カマイヤだった女性たちの村で仕事をして、語り合って心を通わせて、少しずつ彼女たちの事が分かってきたので、ここに記載します。


カマイヤについて分かったこと

ネパールの債務労働者にはいくつか種類があって、そのうちの一つがタルー族のカマイヤだ。

タルー族とは、タライ平野(ネパール南部に広がる平野)の原住民とされており、独自の文化や言語を持っている人たちだ。

僕はある財団で働いていて、カンチャンプール郡(ネパール極西部)の村で、カマイヤだった女性たちと一緒にリーフプレートを作っている。

村の女性たちは、始めはあまり話してくれなかったけど、村に通い始めて1年が経過した今、カマイヤだった頃の過去について、話してくれるようになった。

カマイヤだった女性たちの証言

17年前にネパール政府によって、債務労働は廃止されたから、カマイヤの影響を直接受けて育ってきたのは20代後半以降の女性たちだ。以下、彼女たちの話をまとめてみた。

●親が借金の返済をできなくなって、一家で貸主のカマイヤになった。

●借金の金利は60%の場合もあり、そもそも返済できない金利だったらしい。

●みんな兄弟姉妹は5人以上と多い。

●子供の頃から、ほぼ学校に行かずに、他の家で赤ちゃんの世話をしたり、小作農として働いたりしていた。

●そこで働いた報酬は、お金ではなく穀物だった。しかも、砕けた米が多かった。借金の貸主がきれいな米を手元に置いていた。報酬がお金になったのは最近のこと。

●女性たちは深夜2時に起きて、手作業でもみ殻を取っていた。だから1日中眠かった。

●自分の子供たち(20歳以下)は、自分たちのような苦労はしていない。昔より、だいぶ良くなっている。

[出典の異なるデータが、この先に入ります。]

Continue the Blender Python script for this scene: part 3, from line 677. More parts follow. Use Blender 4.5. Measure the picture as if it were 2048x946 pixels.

もちろん、彼女たちのストーリーは一人一人違う。親が障がい者だった人、マオイストの女性戦闘員になった人もいる。

僕の目の前にいて、同時代に生きている人たちだけど、まるで大正生まれだった僕の祖母の昔話でも聞いているような、生きてきた世界が違い過ぎて現実味がわかないのが正直な感想だ。

それでも信じられないことは

カマイヤという制度も信じられないけど、もっと信じられないことは、借金の貸主も同じタルー族だったことだ(例外あり)。

ハリヤという債務労働者もネパールにいたんだけど、彼らはダリットだったから、上のカーストが宗教的にも穢れているとされたダリットを債務労働者にすることは、1000歩譲って、そういう事もあるかもしれない。

でも、同じ民族同士で、借金漬けにして債務労働者にして、子供たちの未来も奪って、一体何をしているんだ、同じ民族なら助け合えよと思う。

なぜ僕はカマイヤに関わるんだろう

僕がカマイヤとか社会的に弱い人にこだわるのか。

もちろん仕事ということもあるけど、小中学校の時に友達がいじめられていて、本当はかわいそうに思っていたけど、自分がいじめの対象になるのが怖くて、守ってあげられなかったことを後悔しているからだと思う。

あと、カマイヤを通じて、社会不正義というか、社会不条理に対して怒りを感じていることも理由の一つだ。

だから、カマイヤだった女性たちの村で、収入向上のプロジェクトを立ち上げて、一緒に働けるのは本当にありがたいこと。

資金提供して下さった方々、関わってくれる方々に感謝。